Markov Decision Processes with Value-at-Risk Criterion

TL;DR

This paper develops a novel framework for optimizing Value-at-Risk (VaR) in Markov decision processes, transforming the problem into probabilistic minimization MDPs and providing algorithms with proven convergence.

Contribution

It introduces a bilevel optimization approach for VaR in MDPs, establishing policy optimality conditions and developing convergent algorithms for both steady-state and finite-horizon scenarios.

Findings

Efficient algorithms for VaR maximization in MDPs.

Proven optimality of deterministic policies for steady-state VaR.

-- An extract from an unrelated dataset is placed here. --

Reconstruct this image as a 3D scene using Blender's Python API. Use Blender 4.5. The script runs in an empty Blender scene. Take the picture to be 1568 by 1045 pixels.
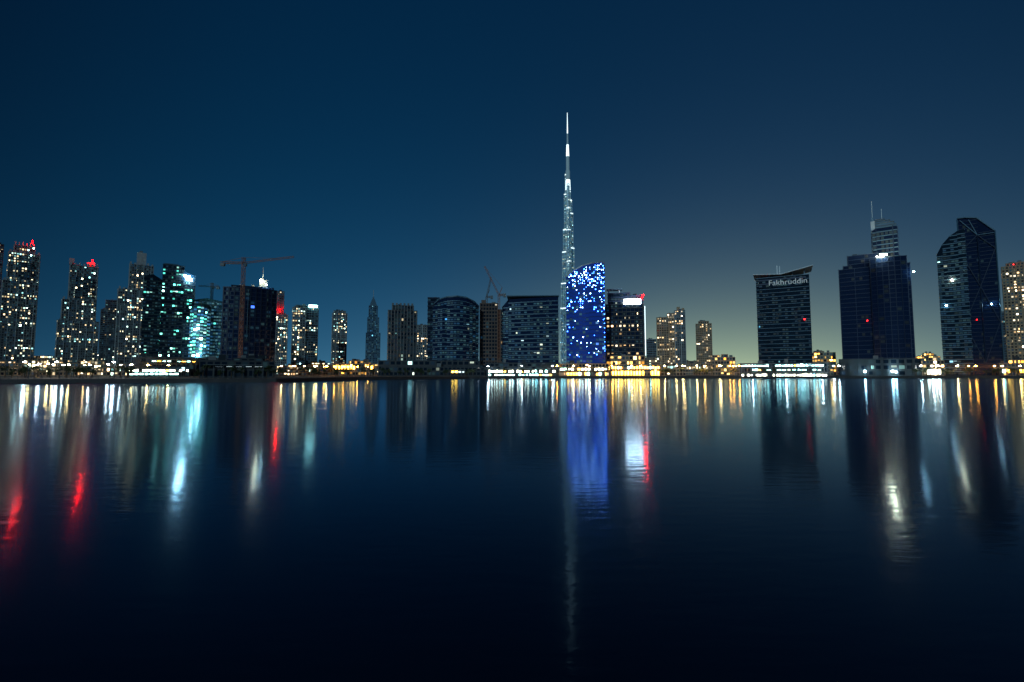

Numerical experiments demonstrate practical applicability.

Abstract

Value-at-risk (VaR), also known as quantile, is a crucial risk measure in finance and other fields. However, optimizing VaR metrics in Markov decision processes (MDPs) is challenging because VaR is non-additive and the traditional dynamic programming is inapplicable. This paper conducts a comprehensive study on VaR optimization in discrete-time finite MDPs. We consider VaR in two key scenarios: the VaR of steady-state rewards over an infinite horizon and the VaR of accumulated rewards over a finite horizon. By establishing the equivalence between the VaR maximization MDP and a series of probabilistic minimization MDPs, we transform the VaR maximization MDP into a constrained bilevel optimization problem. The inner-level is a policy optimization of minimizing the probability that MDP rewards fall below a target $\lambda$, while the outer-level is a single parameter optimization of $\lambda$, representing the target VaR. For the steady-state scenario, the probabilistic minimization MDP can be resolved using the expectation criterion of a standard MDP. In contrast, for the finite-horizon case, it can be addressed via an augmented-state MDP. We prove the optimality of deterministic stationary policies for steady-state VaR MDPs and deterministic history-dependent policies for finite-horizon VaR MDPs. We derive both a policy improvement rule and a necessary-sufficient condition for optimal policies. Furthermore, we develop policy iteration type algorithms to maximize the VaR in MDPs and prove their convergence. Our results are also extended to the counterpart of VaR minimization MDPs after appropriate modifications. Finally, we conduct numerical experiments to demonstrate the computational efficiency and practical applicability of our approach. Our study paves a novel way to explore the optimization of quantile-related metrics in MDPs through the duality between quantiles and probabilities.